I'm pretty sure there are better ways, but considering the current situation I think we may do that little step further for sake of extendibility.
At the moment, in order to replace "change" a single BBC tag, we have to loop over the whole array, search for it and then do whatever we want, along the lines of:
for ($i = count($codes) - 1; $i > 0; $i--)
{
$code = &$codes[$i];
if ($code['tag'] == 'url')
{
What I was thinking is to slightly re-organize the codes so that they are simply grouped by tag, that way we'd have just to loop over the target tag instead of the whole array, something like:
'abbr' => array(
array(
self::ATTR_TAG => 'abbr',
self::ATTR_TYPE => self::TYPE_UNPARSED_EQUALS,
...
),
),
'anchor' => array(
array(
self::ATTR_TAG => 'anchor',
self::ATTR_TYPE => self::TYPE_UNPARSED_EQUALS,
...
),
),
'quote' => array(
array(
self::ATTR_TAG => 'quote',
self::ATTR_TYPE => self::TYPE_PARSED_CONTENT,
...
),
array(
self::ATTR_TAG => 'quote',
self::ATTR_TYPE => self::TYPE_PARSED_CONTENT,
...
),
array(
self::ATTR_TAG => 'quote',
self::ATTR_TYPE => self::TYPE_PARSED_EQUALS,
...
),
array(
self::ATTR_TAG => 'quote',
self::ATTR_TYPE => self::TYPE_PARSED_CONTENT,
...
),
array(
self::ATTR_TAG => 'quote',
self::ATTR_TYPE => self::TYPE_PARSED_CONTENT,
...
),
),
That way, to change the url tag we'll need to just loop over a small number of elements:
for ($i = count($codes['url']) - 1; $i > 0; $i--)
{
$code = &$codes[$i];
if ($code['tag'] == 'url')
{
Of course, that way, before use the tags in the parser code, we'll need to re-create the previous version of the array (unless even the code may take advantage of this structure.

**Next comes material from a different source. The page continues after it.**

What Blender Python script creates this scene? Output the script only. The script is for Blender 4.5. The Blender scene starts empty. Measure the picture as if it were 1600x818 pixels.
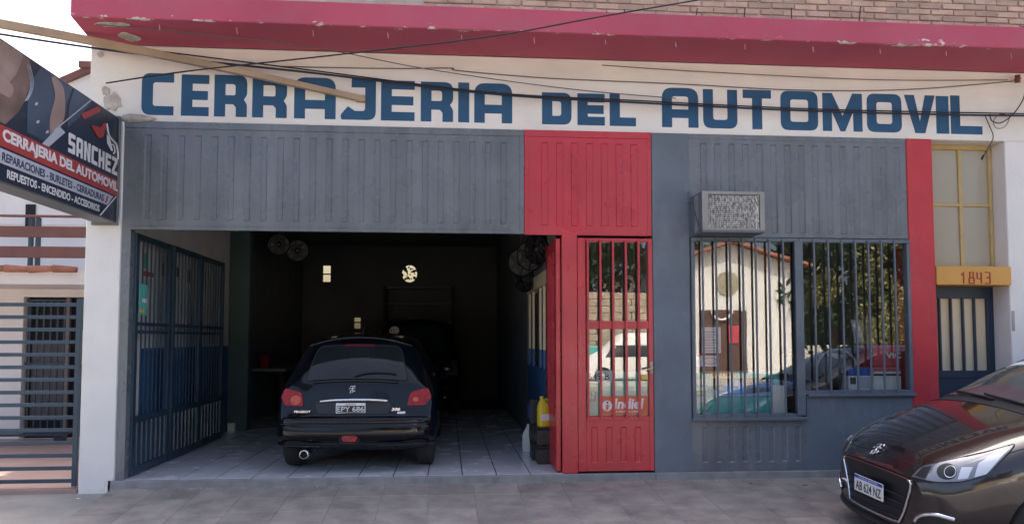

Seems like having named keys would make it a bit easier ... not sure how often addons replace tags vs add new ones, seems like a replace function inside of the codes class (to go along with the add and remove ones) would be useful.
But currently some tags are duplicated to deal with different permutations. Wouldn't this idea destroy that?
Scroll down the example code to the quote tag. :P
It's an array of arrays. ;)
You would need to do the exact permutation of the tag. Unless you're talking about just replacing a tag with another. That seems rare.